No, is the simple answer.

DeAnna, like Indiana’s Casey, can find some grounds for optimism in responses to the 2010 report: “Many institutions across the country have taken ownership of the plan and have cited it to gain outside funding for their projects.” But that most archivists have good grounds for being less optimistic is clear when even supportive administrators say what Karen Hanson does, who was provost at Indiana University at Bloomington when it undertook its audiovisual census and now is provost at the University of Minnesota-Twin Cities: “It seems to me immediately obvious that this is something we should be doing. But it’s so terribly expensive.”
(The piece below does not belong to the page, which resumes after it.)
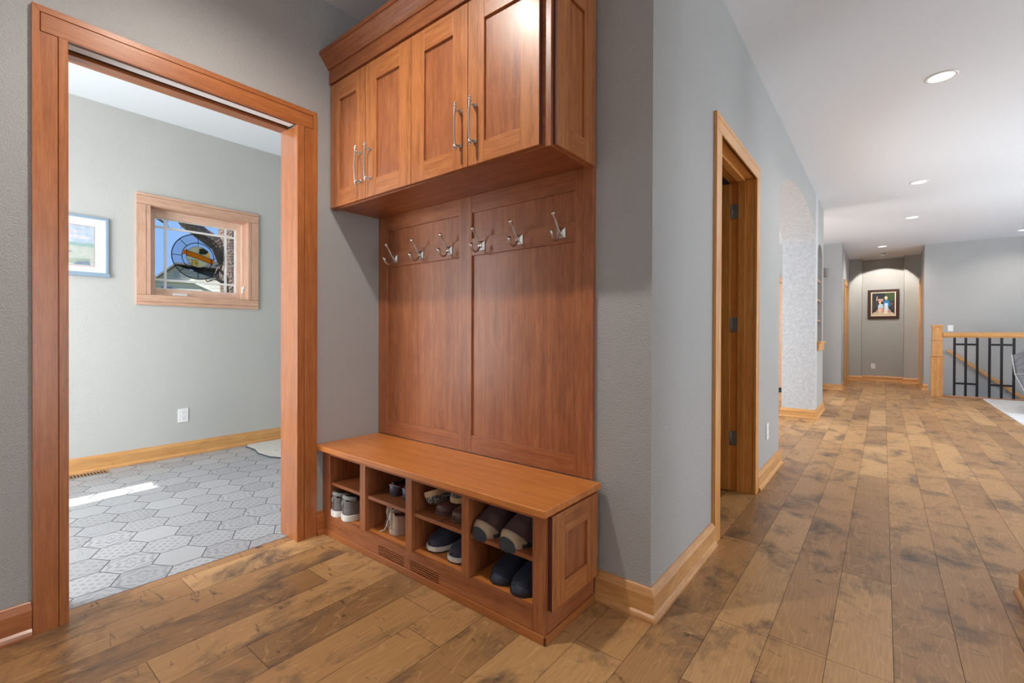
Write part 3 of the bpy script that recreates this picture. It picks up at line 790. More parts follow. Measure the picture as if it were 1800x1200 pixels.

Casey takes it as a good sign that Indiana has committed $15-million over five years to the preservation-and-digitization effort. But as it proceeds, the initiative is heading into uncertain financial waters. While grant makers, such as the Mellon Foundation and the National Endowment for the Humanities’ Division of Preservation and Access, are trying to help, he says, “none of the granting agencies have close to enough money to make significant progress on this crisis.” Possible solutions rest with universities’ agreeing “to put resources into this area.”

Even an outlay of $15-million, Hanson cautions, can do little more than serve only as an institution’s “show of good faith” as it seeks from foundations and donors the far greater amount it needs.

IU vinegared reel

A roll of film with severe deterioration from vinegar syndrome, which smells like it says.

To show more, administrators will need to see that their outlay is supported by researchers’ enthusiasm for using preserved material, even if the justification for library and archive holdings is not usual current demand but long-term availability. But absent current demand, administrators may wonder whether they should commit large sums of money to preservation projects whose start-up costs can seem overwhelming. If institutions lack specialized equipment that is adequate for copying and preserving, as most do, they may turn to capable outside labs, says Richard Szary, Associate University Librarian for Special Collections at the University of North Carolina at Chapel Hill: “Many of the repositories holding important collections are either small or their audiovisual archives are a relatively small proportion of their overall holdings. In these cases, archivists must cover the waterfront in terms of types of collections and use of those collections, and it is difficult to obtain and maintain the specialized skills needed to deal with audiovisual materials.”

Even once outside labs perform such work, institutions’ costs do not stop there. Storing a large amount of audiovisual holdings in original or digitized form may threaten to blow out budgets.

Some state, federal, and foundation grants are available for collection preservation and access. The National Endowment for the Humanities, for example, supports some digitization, cataloging, databasing, conservation, and access, as well as the development of virtual collections, and like other granting agencies smiles most on proposals that include free online access to digitized collections.

Media Preservation Initiative

Archivists’ task is to keep footage like this from blurring its message, particularly if the message is enlightenment.

But competition for such funding is stiff, which is another way of saying funding sources fall far short of meeting overall need. That is the case on campuses as at museums and other institutions. In the quest for funds, audiovisual collections may there be pipped by collections of furniture, incunabula, early-modern celestial maps, artifacts from a U.S. President’s home, photographs from Mali, or 400-year-old South Asian manuscripts. And of course any one campus’s audiovisual collections must also compete against each other.

What is lacking is a concerted approach to an enormous challenge. You have to wonder how much, collectively, we care.

Let the triage begin. Says Indiana’s Mike Casey: “It’s pretty clear not everything is going to get saved. Doing a solid job of prioritizing will be important.” Archivists’ task, he says, will be what has “enough enduring value to warrant being brought into the future, while understanding that if we don’t digitize them, they’ll be lost.”